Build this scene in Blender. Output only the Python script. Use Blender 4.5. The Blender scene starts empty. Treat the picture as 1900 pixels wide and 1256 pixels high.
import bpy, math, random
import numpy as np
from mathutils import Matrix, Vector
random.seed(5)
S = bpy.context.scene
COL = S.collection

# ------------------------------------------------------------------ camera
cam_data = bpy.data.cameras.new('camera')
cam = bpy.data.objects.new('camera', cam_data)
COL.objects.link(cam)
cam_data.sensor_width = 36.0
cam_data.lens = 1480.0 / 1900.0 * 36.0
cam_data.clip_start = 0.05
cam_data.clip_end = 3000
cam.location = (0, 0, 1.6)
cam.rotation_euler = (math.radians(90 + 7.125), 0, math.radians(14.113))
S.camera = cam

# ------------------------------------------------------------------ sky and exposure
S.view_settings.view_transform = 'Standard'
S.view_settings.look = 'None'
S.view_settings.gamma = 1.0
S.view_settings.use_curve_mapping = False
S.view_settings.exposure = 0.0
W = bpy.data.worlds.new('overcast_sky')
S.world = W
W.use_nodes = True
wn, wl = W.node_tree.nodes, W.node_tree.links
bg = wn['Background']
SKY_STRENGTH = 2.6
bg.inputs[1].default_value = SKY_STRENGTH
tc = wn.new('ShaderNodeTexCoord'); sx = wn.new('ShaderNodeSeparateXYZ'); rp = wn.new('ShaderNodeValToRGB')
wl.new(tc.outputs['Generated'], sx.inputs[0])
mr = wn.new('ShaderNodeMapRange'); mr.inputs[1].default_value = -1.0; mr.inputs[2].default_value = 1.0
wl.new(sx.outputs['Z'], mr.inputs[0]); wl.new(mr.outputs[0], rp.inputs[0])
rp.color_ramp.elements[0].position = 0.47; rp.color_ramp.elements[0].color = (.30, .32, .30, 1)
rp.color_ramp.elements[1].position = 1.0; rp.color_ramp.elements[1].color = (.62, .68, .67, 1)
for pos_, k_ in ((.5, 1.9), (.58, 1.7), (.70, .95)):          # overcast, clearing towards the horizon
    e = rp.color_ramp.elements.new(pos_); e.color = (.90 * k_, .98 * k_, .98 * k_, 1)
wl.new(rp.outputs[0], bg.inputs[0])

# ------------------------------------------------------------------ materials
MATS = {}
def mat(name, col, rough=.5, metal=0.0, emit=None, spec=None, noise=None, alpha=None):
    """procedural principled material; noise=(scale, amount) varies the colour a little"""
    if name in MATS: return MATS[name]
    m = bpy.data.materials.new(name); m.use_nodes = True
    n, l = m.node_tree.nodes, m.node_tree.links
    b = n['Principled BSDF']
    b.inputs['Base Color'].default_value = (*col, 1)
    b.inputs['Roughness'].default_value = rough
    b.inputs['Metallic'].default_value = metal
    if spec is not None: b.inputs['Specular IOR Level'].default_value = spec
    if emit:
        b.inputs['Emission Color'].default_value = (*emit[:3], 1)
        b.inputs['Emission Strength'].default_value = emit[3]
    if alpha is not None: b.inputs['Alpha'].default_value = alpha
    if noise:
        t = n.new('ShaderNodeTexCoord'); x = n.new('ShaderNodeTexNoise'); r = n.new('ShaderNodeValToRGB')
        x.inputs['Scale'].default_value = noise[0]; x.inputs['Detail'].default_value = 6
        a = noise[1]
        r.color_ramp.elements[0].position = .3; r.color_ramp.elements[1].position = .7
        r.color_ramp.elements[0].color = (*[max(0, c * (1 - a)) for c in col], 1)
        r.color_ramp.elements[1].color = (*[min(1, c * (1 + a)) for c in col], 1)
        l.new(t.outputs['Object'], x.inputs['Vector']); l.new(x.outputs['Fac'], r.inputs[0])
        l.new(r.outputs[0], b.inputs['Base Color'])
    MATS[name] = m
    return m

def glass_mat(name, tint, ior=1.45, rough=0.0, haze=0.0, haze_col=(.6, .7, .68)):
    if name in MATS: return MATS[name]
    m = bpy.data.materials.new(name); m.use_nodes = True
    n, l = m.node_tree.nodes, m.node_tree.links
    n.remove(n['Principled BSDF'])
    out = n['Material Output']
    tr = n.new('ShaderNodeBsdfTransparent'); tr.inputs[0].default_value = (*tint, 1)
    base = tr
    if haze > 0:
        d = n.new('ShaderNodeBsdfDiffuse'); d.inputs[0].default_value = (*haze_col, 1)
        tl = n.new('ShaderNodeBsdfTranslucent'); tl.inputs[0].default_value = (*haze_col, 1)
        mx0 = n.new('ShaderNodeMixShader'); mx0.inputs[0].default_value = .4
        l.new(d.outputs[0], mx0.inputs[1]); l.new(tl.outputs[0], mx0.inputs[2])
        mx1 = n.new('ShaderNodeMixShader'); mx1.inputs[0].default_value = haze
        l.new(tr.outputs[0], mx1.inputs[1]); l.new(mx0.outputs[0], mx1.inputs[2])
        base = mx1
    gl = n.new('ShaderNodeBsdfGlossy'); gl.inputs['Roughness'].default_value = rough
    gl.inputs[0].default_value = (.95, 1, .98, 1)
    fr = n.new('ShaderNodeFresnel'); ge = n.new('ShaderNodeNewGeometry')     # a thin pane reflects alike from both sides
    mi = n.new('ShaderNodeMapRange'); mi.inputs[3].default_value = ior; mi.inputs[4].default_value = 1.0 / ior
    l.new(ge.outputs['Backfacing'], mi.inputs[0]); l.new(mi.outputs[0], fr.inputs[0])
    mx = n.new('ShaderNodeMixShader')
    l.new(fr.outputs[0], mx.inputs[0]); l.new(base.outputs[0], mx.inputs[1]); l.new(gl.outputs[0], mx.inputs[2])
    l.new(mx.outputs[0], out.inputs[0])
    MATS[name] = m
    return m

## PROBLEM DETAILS
Only a number is wanted: how many lines of the material include the word "scene".

## REPLY TO THE EXERCISE
2